Some readers might be aware of a Russian, and to some extent, Romanian, Orthodox group called the "Old Believers." Their's is a fascinating case study in liturgical upheaval's most extreme consequences. The Patriarch of Moscow in the mid-17th century, Nikon, noticed differences between the Greek and Russian Church liturgies in some very basic matters: the direction of a procession, how to say the Creed, how to make the sign of the Cross, and even Our Lord's Holy Name. Nikon, in a bout of wisdom from Solomon, assumed that whatever was Greek must be older and hence more authentic. He imposed many major liturgical changes (so much for those who think the Byzantine rite is super ancient and un-altered) and, with the help of an Orthodox synod in the 1660s, even anathematized the older Byzantine liturgical practices with the czar's approbation. Many who refused the changes, the "Old Believers," suffered violent consequences, including Feodosia Morozova, whom they esteem as a sort of martyr for her death-by-starvation in a jail cell. The resulting schism endures to this day.

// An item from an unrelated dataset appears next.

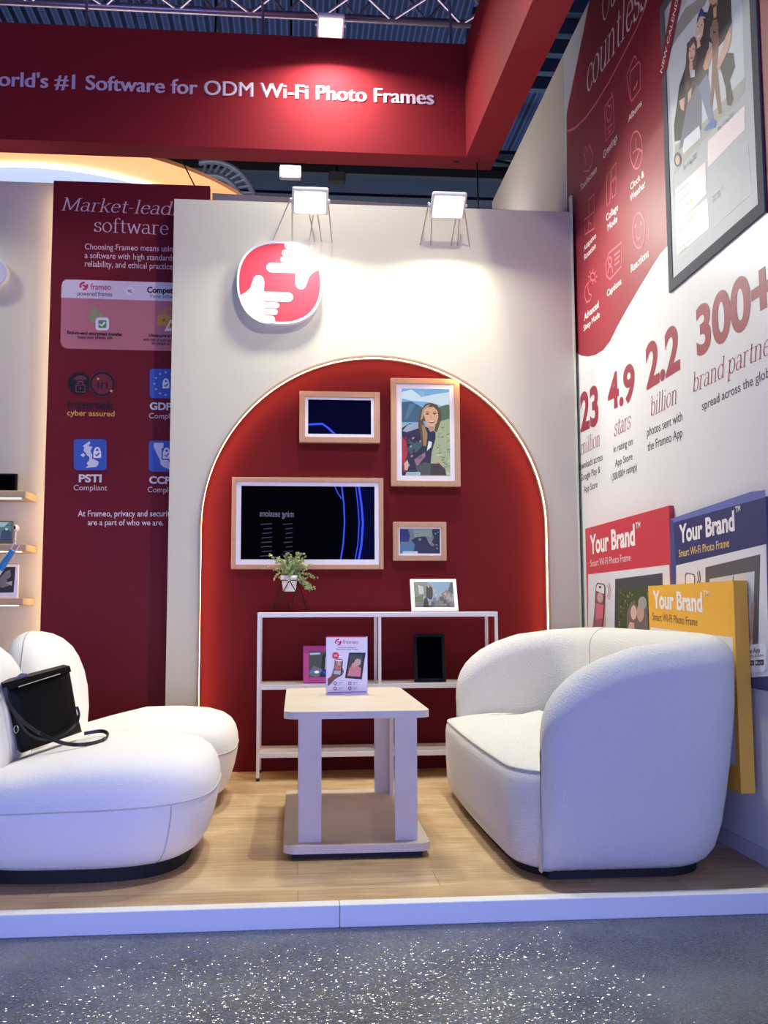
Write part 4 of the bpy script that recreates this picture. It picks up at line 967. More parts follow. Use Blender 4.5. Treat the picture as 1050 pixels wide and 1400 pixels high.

Many Old Believers have dispersed throughout Eastern Europe in small droves and even into Alaska, where one community frequently attracts the attention of the press, which sees the Old Believers as a quaint, Amish-like group of benign persons. Most tragic about the Old Believers is that they were probably more in the right than Nikon was, who just assumed whatever was Greek must be better. I do not know much about mid-second millennium Byzantine liturgy, but as a former student of medieval history I can say that as a center of trade and the delta of several currents of ideas from Latin Europe, Arab North Africa, the Holy Land, and the former Greek Empire, the Constantinopolitan liturgy would be especially susceptible to alterations and changes. Moreover, the wealth of Byzantium, until its fall in 1453, meant both institutions and individuals could afford the creation or copy of books, fostering many opportunities for typographical errors and the machinations or copyists. Russia, as a poorer and geographically desolate place, would be better suited for the preservation of written and oral liturgical traditions.

This should be a lesson to those who wish for immediate liturgical changes. Even enthusiasts for the old rite ought to realize that an outright and instantaneous change in the Latin rite would do more harm than good.